__DATA SHOWN__
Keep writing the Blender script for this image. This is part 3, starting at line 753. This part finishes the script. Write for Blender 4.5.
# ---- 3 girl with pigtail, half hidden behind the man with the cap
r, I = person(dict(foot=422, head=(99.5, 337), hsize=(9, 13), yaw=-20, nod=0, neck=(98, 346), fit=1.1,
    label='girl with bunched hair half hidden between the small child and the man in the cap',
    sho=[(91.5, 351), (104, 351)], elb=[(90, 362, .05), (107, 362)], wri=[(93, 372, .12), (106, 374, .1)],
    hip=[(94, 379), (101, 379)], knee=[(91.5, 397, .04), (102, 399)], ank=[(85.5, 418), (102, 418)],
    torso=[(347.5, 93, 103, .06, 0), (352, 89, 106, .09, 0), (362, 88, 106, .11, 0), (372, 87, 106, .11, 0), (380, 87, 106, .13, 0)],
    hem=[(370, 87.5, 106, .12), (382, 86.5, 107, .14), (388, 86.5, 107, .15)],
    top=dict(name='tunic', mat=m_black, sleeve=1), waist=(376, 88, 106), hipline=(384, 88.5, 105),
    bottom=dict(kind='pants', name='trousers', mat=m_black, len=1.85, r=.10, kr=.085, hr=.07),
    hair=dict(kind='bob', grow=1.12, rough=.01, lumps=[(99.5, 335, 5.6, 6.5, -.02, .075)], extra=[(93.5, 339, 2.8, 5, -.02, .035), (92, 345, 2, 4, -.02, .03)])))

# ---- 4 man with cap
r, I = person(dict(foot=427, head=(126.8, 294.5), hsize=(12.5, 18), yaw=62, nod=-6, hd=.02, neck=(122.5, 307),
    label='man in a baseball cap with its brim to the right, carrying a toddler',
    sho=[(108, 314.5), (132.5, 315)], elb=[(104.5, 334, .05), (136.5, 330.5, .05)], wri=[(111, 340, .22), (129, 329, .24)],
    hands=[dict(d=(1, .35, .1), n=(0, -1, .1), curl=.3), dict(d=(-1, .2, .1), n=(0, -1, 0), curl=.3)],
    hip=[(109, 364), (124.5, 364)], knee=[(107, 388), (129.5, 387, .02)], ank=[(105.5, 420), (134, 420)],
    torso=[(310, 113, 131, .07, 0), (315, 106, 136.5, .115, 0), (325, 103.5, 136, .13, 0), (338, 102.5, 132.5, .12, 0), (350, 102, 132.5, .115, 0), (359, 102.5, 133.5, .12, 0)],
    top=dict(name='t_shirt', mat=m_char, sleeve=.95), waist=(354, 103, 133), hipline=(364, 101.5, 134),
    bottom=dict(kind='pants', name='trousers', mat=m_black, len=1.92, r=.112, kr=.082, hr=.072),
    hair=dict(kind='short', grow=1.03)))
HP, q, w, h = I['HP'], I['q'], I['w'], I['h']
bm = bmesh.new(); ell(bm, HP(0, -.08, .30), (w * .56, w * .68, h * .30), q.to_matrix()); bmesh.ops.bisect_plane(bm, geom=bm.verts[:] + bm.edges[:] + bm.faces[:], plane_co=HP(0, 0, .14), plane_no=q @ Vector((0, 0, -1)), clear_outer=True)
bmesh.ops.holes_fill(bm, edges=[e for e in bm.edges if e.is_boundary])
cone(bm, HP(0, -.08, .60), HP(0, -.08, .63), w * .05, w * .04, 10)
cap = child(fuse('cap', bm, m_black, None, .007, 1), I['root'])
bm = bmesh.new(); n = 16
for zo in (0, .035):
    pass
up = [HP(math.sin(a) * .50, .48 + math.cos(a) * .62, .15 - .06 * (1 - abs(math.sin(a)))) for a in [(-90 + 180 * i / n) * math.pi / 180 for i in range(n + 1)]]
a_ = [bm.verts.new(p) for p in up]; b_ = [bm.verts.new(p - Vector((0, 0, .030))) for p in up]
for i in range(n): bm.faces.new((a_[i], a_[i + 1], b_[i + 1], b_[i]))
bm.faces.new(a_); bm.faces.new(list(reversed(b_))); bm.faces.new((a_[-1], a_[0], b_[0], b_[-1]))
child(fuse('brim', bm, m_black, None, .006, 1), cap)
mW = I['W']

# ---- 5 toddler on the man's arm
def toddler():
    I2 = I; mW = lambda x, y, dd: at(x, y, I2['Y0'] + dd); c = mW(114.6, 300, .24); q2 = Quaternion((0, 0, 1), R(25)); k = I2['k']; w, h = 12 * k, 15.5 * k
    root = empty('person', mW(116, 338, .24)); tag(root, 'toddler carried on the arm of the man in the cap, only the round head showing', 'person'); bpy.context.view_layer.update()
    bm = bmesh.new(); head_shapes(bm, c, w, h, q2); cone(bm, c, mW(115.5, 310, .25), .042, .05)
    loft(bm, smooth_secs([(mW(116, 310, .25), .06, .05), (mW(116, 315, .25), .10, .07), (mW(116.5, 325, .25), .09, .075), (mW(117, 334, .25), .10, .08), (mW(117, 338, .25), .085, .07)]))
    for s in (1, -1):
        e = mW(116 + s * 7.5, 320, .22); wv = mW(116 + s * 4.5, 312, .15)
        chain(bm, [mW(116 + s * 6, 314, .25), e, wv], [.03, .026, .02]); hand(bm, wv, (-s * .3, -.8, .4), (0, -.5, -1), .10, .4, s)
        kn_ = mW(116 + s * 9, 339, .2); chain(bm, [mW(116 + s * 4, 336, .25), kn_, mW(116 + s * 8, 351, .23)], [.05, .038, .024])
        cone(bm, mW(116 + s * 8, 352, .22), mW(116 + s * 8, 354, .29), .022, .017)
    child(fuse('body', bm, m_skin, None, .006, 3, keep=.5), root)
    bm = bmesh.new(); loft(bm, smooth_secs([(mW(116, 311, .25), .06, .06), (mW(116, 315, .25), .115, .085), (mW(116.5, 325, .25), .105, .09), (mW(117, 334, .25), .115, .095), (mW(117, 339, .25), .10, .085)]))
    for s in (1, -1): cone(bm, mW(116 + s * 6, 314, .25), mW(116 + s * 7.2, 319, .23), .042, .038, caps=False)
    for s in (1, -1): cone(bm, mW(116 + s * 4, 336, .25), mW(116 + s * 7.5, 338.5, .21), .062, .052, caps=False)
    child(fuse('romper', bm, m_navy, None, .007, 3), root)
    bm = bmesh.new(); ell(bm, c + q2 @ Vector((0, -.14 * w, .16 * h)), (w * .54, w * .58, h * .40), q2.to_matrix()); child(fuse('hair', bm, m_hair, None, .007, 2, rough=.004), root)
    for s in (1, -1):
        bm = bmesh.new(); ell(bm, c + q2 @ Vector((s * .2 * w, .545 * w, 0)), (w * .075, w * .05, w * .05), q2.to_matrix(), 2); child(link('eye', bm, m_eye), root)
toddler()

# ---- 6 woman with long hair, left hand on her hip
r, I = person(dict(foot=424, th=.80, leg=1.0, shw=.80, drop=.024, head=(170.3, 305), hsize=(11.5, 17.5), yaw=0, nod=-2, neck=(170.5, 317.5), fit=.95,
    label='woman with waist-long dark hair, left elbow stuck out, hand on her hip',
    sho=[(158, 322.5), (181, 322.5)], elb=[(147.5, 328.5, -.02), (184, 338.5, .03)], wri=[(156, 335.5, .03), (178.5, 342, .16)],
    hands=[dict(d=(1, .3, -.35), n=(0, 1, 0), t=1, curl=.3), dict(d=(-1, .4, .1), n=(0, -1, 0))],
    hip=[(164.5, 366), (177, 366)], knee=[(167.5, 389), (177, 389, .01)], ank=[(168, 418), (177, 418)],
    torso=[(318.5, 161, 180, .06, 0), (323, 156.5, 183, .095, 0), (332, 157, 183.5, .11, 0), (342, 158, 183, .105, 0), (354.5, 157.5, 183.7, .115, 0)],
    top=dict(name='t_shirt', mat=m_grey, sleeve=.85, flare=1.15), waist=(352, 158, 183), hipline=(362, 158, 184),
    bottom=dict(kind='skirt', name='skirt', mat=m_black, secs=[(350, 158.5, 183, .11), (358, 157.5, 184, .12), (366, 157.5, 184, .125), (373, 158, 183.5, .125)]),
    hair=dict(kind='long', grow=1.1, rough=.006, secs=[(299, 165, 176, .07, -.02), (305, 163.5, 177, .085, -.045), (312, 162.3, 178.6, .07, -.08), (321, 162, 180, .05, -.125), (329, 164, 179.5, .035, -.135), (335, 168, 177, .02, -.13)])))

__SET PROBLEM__
From the first line above through the line that contains "4, -.02, .03)])))", quote each line exactly. Output nothing more.

__WORKED ANSWER__
Keep writing the Blender script for this image. This is part 3, starting at line 753. This part finishes the script. Write for Blender 4.5.
# ---- 3 girl with pigtail, half hidden behind the man with the cap
r, I = person(dict(foot=422, head=(99.5, 337), hsize=(9, 13), yaw=-20, nod=0, neck=(98, 346), fit=1.1,
    label='girl with bunched hair half hidden between the small child and the man in the cap',
    sho=[(91.5, 351), (104, 351)], elb=[(90, 362, .05), (107, 362)], wri=[(93, 372, .12), (106, 374, .1)],
    hip=[(94, 379), (101, 379)], knee=[(91.5, 397, .04), (102, 399)], ank=[(85.5, 418), (102, 418)],
    torso=[(347.5, 93, 103, .06, 0), (352, 89, 106, .09, 0), (362, 88, 106, .11, 0), (372, 87, 106, .11, 0), (380, 87, 106, .13, 0)],
    hem=[(370, 87.5, 106, .12), (382, 86.5, 107, .14), (388, 86.5, 107, .15)],
    top=dict(name='tunic', mat=m_black, sleeve=1), waist=(376, 88, 106), hipline=(384, 88.5, 105),
    bottom=dict(kind='pants', name='trousers', mat=m_black, len=1.85, r=.10, kr=.085, hr=.07),
    hair=dict(kind='bob', grow=1.12, rough=.01, lumps=[(99.5, 335, 5.6, 6.5, -.02, .075)], extra=[(93.5, 339, 2.8, 5, -.02, .035), (92, 345, 2, 4, -.02, .03)])))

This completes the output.